The Federal Communications Commission's vote on Thursday to repeal its net neutrality rules marked the end of a brief experiment by the network regulator to rein in the tremendous power of internet providers by treating them like the highly regulated telecoms. Now, providers will be allowed to speed up some websites — and block or slow down others — so long as they disclose it to the public, and violations will largely be handled after the fact by the Federal Trade Commission, not the FCC.
But far from settling the matter, the Republican-led FCC has simply opened a new chapter in a bruising Washington battle that stretches back nearly as far as the dot-com boom itself. Those on both sides who've watched the policy seesaw wildly back and forth have but one emotion to report: exhaustion.
"For the last decade, we've been on a regulatory roller coaster," said Jack Nadler, a partner at the law firm Squire Patton Boggs. He blames net neutrality whiplash on Washington's "recurring bureaucratic convulsions."
That dynamic threatened to play out once more this week as the FCC voted to dismantle the Obama-era network rules put into place just two years ago. Even before the agency's meeting had concluded, supporters of the regulations quickly vowed to sue the FCC in an effort to stop it.

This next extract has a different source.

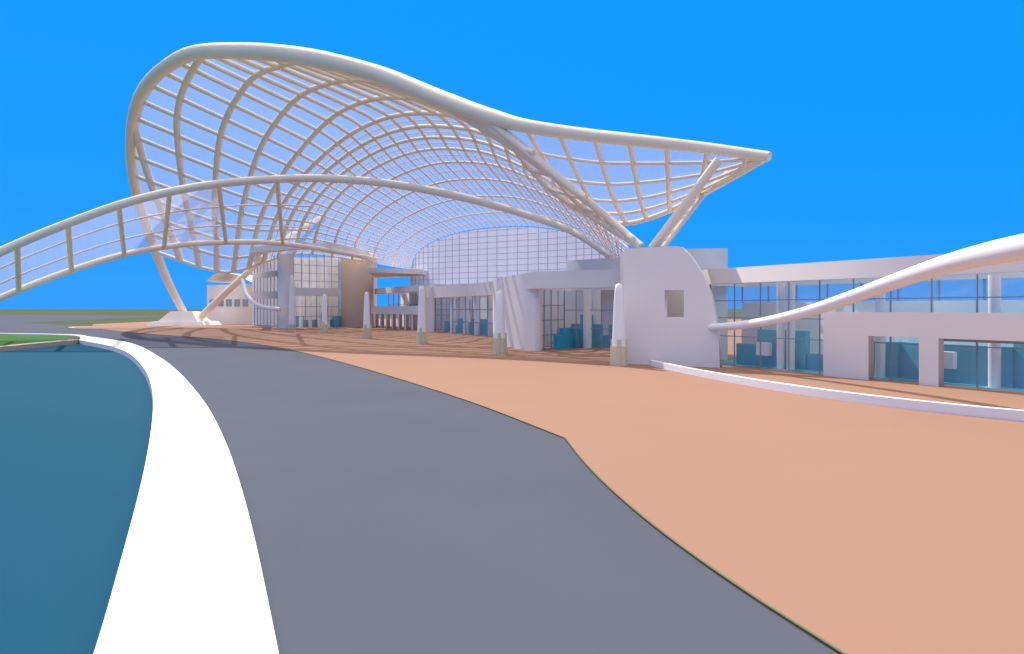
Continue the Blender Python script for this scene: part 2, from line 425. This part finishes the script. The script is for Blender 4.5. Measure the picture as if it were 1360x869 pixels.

"We will fight the FCC's decisions in the courts, and we will fight it in the halls of Congress," said Sen. Ed Markey, D-Mass., who promised Thursday to introduce legislation along with more than a dozen other lawmakers to overturn the FCC vote.
New York's attorney general, Eric Schneiderman, announced Thursday that he intends to file a multistate lawsuit against the FCC.
Meanwhile, state lawmakers in California and Washington have said they will try to write their own legislation to replace the federal rules — though that effort could be swiftly quashed. The FCC's decision on Thursday explicitly sought to pre-empt states from going around the federal rules, and agency officials made clear that they would act against such attempts.
Any new litigation could lead to the second time the FCC has gone to court over net neutrality in as many years.